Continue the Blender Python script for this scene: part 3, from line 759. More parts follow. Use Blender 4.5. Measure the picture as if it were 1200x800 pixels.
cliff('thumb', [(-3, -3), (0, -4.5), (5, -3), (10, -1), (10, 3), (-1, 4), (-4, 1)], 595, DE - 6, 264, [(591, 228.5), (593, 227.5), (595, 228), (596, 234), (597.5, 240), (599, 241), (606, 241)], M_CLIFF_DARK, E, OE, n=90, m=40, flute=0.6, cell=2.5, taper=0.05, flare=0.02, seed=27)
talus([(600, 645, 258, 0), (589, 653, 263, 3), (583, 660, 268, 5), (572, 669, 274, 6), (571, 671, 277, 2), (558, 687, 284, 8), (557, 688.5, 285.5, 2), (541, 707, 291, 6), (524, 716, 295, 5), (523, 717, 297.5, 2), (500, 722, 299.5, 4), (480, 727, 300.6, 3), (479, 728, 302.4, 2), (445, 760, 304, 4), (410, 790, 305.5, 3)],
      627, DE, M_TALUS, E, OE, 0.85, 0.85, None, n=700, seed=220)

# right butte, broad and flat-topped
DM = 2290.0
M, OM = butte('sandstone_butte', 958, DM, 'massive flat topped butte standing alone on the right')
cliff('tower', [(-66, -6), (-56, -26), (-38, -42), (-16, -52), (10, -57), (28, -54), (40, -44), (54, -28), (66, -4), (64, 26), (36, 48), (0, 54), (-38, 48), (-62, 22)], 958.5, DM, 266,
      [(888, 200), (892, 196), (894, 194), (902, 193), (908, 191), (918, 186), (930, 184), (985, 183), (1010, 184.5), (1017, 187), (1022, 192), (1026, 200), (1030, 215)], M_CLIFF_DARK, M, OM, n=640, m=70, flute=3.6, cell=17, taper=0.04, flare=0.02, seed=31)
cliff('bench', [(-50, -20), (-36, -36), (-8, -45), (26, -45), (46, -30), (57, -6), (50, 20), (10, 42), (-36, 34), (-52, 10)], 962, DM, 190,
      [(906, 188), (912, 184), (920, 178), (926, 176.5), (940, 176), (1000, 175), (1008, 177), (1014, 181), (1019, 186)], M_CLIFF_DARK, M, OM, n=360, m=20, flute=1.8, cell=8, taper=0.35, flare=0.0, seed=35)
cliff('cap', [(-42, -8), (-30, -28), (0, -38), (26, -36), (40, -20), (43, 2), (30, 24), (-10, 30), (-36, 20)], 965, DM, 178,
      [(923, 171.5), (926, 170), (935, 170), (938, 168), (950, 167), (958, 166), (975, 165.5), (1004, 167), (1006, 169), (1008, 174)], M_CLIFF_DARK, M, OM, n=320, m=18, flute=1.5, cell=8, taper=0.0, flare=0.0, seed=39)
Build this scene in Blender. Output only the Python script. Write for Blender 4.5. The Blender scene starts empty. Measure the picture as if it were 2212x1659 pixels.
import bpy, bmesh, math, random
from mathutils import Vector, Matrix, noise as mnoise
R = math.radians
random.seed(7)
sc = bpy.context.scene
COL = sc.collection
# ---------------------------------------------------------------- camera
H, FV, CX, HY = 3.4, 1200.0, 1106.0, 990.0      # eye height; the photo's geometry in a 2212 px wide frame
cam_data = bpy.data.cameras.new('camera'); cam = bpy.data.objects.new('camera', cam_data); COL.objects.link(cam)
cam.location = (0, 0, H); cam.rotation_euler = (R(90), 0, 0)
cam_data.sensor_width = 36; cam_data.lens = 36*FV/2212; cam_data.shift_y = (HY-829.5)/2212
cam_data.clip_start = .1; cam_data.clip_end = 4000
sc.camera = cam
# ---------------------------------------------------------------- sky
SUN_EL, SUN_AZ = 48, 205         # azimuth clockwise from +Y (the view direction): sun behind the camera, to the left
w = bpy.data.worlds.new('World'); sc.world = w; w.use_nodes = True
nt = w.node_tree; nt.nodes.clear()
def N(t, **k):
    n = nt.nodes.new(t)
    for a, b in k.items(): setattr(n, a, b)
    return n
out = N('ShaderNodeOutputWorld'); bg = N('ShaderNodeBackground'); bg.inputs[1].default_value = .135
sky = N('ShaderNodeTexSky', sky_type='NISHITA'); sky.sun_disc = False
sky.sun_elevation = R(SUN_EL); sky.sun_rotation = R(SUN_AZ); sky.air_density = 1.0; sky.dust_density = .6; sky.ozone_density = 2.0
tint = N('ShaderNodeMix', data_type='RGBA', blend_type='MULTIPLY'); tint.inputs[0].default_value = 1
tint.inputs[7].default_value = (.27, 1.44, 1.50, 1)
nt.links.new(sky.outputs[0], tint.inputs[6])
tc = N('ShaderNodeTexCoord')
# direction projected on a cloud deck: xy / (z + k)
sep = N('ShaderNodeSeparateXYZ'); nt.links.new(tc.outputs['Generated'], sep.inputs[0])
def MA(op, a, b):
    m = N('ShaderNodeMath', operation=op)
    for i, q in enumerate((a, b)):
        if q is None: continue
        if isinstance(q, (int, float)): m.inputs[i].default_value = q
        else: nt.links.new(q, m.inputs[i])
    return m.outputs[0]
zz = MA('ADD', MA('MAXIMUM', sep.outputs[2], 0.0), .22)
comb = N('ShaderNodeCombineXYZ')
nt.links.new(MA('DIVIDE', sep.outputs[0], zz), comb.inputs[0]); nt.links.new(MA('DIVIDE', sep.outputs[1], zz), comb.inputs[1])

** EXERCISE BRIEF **
Every line of the records above needs to be given again exactly.

** FULL OUTPUT **
Continue the Blender Python script for this scene: part 3, from line 759. More parts follow. Use Blender 4.5. Measure the picture as if it were 1200x800 pixels.
cliff('thumb', [(-3, -3), (0, -4.5), (5, -3), (10, -1), (10, 3), (-1, 4), (-4, 1)], 595, DE - 6, 264, [(591, 228.5), (593, 227.5), (595, 228), (596, 234), (597.5, 240), (599, 241), (606, 241)], M_CLIFF_DARK, E, OE, n=90, m=40, flute=0.6, cell=2.5, taper=0.05, flare=0.02, seed=27)
talus([(600, 645, 258, 0), (589, 653, 263, 3), (583, 660, 268, 5), (572, 669, 274, 6), (571, 671, 277, 2), (558, 687, 284, 8), (557, 688.5, 285.5, 2), (541, 707, 291, 6), (524, 716, 295, 5), (523, 717, 297.5, 2), (500, 722, 299.5, 4), (480, 727, 300.6, 3), (479, 728, 302.4, 2), (445, 760, 304, 4), (410, 790, 305.5, 3)],
      627, DE, M_TALUS, E, OE, 0.85, 0.85, None, n=700, seed=220)

# right butte, broad and flat-topped
DM = 2290.0
M, OM = butte('sandstone_butte', 958, DM, 'massive flat topped butte standing alone on the right')
cliff('tower', [(-66, -6), (-56, -26), (-38, -42), (-16, -52), (10, -57), (28, -54), (40, -44), (54, -28), (66, -4), (64, 26), (36, 48), (0, 54), (-38, 48), (-62, 22)], 958.5, DM, 266,
      [(888, 200), (892, 196), (894, 194), (902, 193), (908, 191), (918, 186), (930, 184), (985, 183), (1010, 184.5), (1017, 187), (1022, 192), (1026, 200), (1030, 215)], M_CLIFF_DARK, M, OM, n=640, m=70, flute=3.6, cell=17, taper=0.04, flare=0.02, seed=31)
cliff('bench', [(-50, -20), (-36, -36), (-8, -45), (26, -45), (46, -30), (57, -6), (50, 20), (10, 42), (-36, 34), (-52, 10)], 962, DM, 190,
      [(906, 188), (912, 184), (920, 178), (926, 176.5), (940, 176), (1000, 175), (1008, 177), (1014, 181), (1019, 186)], M_CLIFF_DARK, M, OM, n=360, m=20, flute=1.8, cell=8, taper=0.35, flare=0.0, seed=35)
cliff('cap', [(-42, -8), (-30, -28), (0, -38), (26, -36), (40, -20), (43, 2), (30, 24), (-10, 30), (-36, 20)], 965, DM, 178,
      [(923, 171.5), (926, 170), (935, 170), (938, 168), (950, 167), (958, 166), (975, 165.5), (1004, 167), (1006, 169), (1008, 174)], M_CLIFF_DARK, M, OM, n=320, m=18, flute=1.5, cell=8, taper=0.0, flare=0.0, seed=39)
Build this scene in Blender. Output only the Python script. Write for Blender 4.5. The Blender scene starts empty. Measure the picture as if it were 2212x1659 pixels.
import bpy, bmesh, math, random
from mathutils import Vector, Matrix, noise as mnoise
R = math.radians
random.seed(7)
sc = bpy.context.scene
COL = sc.collection
# ---------------------------------------------------------------- camera
H, FV, CX, HY = 3.4, 1200.0, 1106.0, 990.0      # eye height; the photo's geometry in a 2212 px wide frame
cam_data = bpy.data.cameras.new('camera'); cam = bpy.data.objects.new('camera', cam_data); COL.objects.link(cam)
cam.location = (0, 0, H); cam.rotation_euler = (R(90), 0, 0)
cam_data.sensor_width = 36; cam_data.lens = 36*FV/2212; cam_data.shift_y = (HY-829.5)/2212
cam_data.clip_start = .1; cam_data.clip_end = 4000
sc.camera = cam
# ---------------------------------------------------------------- sky
SUN_EL, SUN_AZ = 48, 205         # azimuth clockwise from +Y (the view direction): sun behind the camera, to the left
w = bpy.data.worlds.new('World'); sc.world = w; w.use_nodes = True
nt = w.node_tree; nt.nodes.clear()
def N(t, **k):
    n = nt.nodes.new(t)
    for a, b in k.items(): setattr(n, a, b)
    return n
out = N('ShaderNodeOutputWorld'); bg = N('ShaderNodeBackground'); bg.inputs[1].default_value = .135
sky = N('ShaderNodeTexSky', sky_type='NISHITA'); sky.sun_disc = False
sky.sun_elevation = R(SUN_EL); sky.sun_rotation = R(SUN_AZ); sky.air_density = 1.0; sky.dust_density = .6; sky.ozone_density = 2.0
tint = N('ShaderNodeMix', data_type='RGBA', blend_type='MULTIPLY'); tint.inputs[0].default_value = 1
tint.inputs[7].default_value = (.27, 1.44, 1.50, 1)
nt.links.new(sky.outputs[0], tint.inputs[6])
tc = N('ShaderNodeTexCoord')
# direction projected on a cloud deck: xy / (z + k)
sep = N('ShaderNodeSeparateXYZ'); nt.links.new(tc.outputs['Generated'], sep.inputs[0])
def MA(op, a, b):
    m = N('ShaderNodeMath', operation=op)
    for i, q in enumerate((a, b)):
        if q is None: continue
        if isinstance(q, (int, float)): m.inputs[i].default_value = q
        else: nt.links.new(q, m.inputs[i])
    return m.outputs[0]
zz = MA('ADD', MA('MAXIMUM', sep.outputs[2], 0.0), .22)
comb = N('ShaderNodeCombineXYZ')
nt.links.new(MA('DIVIDE', sep.outputs[0], zz), comb.inputs[0]); nt.links.new(MA('DIVIDE', sep.outputs[1], zz), comb.inputs[1])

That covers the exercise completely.